<<<<
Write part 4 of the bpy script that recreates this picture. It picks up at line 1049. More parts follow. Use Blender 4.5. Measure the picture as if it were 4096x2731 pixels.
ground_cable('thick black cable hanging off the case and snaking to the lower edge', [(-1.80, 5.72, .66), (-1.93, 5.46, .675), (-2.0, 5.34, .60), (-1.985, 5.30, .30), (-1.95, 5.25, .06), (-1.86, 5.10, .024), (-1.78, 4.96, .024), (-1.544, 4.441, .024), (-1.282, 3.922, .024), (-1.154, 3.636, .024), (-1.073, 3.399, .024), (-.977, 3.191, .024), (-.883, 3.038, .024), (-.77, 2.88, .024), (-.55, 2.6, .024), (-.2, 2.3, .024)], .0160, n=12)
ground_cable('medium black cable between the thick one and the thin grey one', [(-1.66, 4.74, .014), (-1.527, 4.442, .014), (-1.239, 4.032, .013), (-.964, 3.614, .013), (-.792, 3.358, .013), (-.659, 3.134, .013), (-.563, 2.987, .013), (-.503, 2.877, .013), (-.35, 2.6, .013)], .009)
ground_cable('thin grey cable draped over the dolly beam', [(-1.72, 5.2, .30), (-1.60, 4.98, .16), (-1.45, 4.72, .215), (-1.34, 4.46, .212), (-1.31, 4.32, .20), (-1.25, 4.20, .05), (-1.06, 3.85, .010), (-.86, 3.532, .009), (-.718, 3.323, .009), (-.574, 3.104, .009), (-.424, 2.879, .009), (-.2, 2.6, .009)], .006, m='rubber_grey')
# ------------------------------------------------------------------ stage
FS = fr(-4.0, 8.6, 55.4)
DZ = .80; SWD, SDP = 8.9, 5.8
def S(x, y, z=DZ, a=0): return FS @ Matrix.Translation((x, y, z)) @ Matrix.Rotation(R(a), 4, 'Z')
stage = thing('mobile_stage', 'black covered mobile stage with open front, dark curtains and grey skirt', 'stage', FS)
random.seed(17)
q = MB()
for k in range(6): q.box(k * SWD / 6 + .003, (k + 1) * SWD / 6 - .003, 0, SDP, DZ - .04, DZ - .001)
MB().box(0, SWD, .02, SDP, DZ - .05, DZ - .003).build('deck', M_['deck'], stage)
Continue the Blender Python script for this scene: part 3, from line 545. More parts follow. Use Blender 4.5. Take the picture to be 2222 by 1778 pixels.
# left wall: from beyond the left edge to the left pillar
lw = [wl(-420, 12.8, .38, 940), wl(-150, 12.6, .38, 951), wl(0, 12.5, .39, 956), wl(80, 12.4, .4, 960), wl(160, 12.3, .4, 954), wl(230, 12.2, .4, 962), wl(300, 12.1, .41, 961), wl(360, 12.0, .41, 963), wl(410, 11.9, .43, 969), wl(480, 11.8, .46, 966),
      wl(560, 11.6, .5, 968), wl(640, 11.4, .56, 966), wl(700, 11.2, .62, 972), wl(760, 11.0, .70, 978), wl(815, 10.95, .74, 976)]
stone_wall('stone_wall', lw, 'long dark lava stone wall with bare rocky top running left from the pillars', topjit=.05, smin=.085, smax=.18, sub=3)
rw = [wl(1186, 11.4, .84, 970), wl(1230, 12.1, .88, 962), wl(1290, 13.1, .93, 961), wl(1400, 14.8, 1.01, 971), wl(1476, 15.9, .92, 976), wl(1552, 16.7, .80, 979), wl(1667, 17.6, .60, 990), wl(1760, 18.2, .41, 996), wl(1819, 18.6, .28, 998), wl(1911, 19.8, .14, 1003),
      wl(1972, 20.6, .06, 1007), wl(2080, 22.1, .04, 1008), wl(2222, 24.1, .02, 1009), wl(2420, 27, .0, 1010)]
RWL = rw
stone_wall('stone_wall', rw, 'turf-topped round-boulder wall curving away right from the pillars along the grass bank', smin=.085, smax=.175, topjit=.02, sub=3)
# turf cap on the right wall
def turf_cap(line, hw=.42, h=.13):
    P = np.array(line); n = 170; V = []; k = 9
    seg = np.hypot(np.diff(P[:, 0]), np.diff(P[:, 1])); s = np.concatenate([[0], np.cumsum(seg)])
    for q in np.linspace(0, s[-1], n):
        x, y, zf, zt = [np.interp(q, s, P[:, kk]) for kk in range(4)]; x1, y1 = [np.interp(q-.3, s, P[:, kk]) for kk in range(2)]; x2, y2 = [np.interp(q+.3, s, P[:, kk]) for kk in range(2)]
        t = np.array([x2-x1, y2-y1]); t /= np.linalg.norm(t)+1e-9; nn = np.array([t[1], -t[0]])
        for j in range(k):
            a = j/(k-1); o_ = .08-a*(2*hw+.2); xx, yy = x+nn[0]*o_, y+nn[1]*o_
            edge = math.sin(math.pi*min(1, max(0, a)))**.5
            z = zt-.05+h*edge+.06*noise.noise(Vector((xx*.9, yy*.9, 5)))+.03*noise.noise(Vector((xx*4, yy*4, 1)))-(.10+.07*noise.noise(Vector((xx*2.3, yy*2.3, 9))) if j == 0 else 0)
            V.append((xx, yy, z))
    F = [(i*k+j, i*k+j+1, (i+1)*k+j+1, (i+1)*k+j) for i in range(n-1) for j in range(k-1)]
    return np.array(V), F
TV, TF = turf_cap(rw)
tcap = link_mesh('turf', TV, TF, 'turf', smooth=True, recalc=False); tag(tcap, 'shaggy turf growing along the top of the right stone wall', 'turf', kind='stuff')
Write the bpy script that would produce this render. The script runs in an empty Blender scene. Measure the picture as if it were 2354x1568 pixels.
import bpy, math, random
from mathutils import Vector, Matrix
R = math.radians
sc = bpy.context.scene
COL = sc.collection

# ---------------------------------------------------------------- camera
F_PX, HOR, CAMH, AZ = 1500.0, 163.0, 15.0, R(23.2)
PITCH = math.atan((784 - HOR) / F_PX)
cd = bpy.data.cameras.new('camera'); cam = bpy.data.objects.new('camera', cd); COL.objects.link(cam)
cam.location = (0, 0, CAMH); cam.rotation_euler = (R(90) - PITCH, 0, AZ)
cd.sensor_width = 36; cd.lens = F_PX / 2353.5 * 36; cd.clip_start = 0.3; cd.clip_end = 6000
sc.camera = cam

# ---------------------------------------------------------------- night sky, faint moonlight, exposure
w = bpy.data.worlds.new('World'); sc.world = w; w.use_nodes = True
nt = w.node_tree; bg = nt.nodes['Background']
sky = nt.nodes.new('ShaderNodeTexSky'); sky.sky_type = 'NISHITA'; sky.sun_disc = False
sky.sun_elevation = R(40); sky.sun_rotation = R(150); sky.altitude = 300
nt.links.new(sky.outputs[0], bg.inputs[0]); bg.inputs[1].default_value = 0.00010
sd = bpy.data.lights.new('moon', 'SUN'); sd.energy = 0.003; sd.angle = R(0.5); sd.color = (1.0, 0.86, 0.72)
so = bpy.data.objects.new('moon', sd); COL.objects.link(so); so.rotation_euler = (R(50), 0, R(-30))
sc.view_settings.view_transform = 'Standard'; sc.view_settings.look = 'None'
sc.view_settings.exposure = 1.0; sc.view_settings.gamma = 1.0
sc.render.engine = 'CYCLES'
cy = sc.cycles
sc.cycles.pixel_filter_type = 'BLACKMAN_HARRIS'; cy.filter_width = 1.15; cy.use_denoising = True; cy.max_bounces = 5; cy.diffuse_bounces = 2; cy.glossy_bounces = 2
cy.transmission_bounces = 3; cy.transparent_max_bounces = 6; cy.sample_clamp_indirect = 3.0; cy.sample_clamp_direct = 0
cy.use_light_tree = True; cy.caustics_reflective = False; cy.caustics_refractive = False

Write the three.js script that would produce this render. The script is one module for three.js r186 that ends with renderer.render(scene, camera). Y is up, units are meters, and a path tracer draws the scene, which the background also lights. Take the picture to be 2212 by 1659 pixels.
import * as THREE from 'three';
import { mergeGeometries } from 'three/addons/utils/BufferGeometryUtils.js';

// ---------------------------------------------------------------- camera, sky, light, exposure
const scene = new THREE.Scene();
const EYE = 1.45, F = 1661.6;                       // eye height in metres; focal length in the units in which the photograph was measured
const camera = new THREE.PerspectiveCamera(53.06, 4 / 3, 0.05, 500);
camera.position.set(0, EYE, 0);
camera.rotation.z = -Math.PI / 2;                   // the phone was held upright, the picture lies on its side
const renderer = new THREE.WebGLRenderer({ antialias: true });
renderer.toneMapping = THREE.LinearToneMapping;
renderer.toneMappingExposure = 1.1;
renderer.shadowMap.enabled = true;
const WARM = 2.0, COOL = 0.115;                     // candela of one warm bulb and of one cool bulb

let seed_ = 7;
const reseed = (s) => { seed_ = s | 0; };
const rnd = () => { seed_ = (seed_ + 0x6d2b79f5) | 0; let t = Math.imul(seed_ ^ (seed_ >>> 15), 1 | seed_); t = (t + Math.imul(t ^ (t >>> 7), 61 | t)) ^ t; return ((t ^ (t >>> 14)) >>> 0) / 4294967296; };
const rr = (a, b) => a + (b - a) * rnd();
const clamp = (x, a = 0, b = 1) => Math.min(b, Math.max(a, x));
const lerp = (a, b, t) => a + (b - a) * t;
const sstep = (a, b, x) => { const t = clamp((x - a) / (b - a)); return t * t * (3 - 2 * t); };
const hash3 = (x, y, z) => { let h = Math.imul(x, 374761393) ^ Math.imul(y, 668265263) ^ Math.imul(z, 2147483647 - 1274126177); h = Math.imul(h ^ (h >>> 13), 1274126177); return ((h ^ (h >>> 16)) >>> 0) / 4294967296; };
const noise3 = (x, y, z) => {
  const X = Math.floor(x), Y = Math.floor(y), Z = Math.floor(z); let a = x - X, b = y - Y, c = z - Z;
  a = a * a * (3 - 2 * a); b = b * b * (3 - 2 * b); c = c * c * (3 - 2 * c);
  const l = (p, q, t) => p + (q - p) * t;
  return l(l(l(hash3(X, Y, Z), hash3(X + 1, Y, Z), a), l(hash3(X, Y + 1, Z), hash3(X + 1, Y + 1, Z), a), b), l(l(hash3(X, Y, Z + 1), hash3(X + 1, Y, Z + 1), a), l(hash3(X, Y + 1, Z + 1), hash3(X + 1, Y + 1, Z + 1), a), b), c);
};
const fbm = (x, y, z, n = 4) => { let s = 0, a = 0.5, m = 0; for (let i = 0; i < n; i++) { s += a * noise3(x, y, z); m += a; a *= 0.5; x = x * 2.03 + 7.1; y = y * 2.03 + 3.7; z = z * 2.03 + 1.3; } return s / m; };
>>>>
▶ **To be done**
In the listing above, find the line with "Write the bpy" and the line with "COL = sc.collection". Output those two lines and every line between them, exactly as written.

▶ **The completed task**
Write the bpy script that would produce this render. The script runs in an empty Blender scene. Measure the picture as if it were 2354x1568 pixels.
import bpy, math, random
from mathutils import Vector, Matrix
R = math.radians
sc = bpy.context.scene
COL = sc.collection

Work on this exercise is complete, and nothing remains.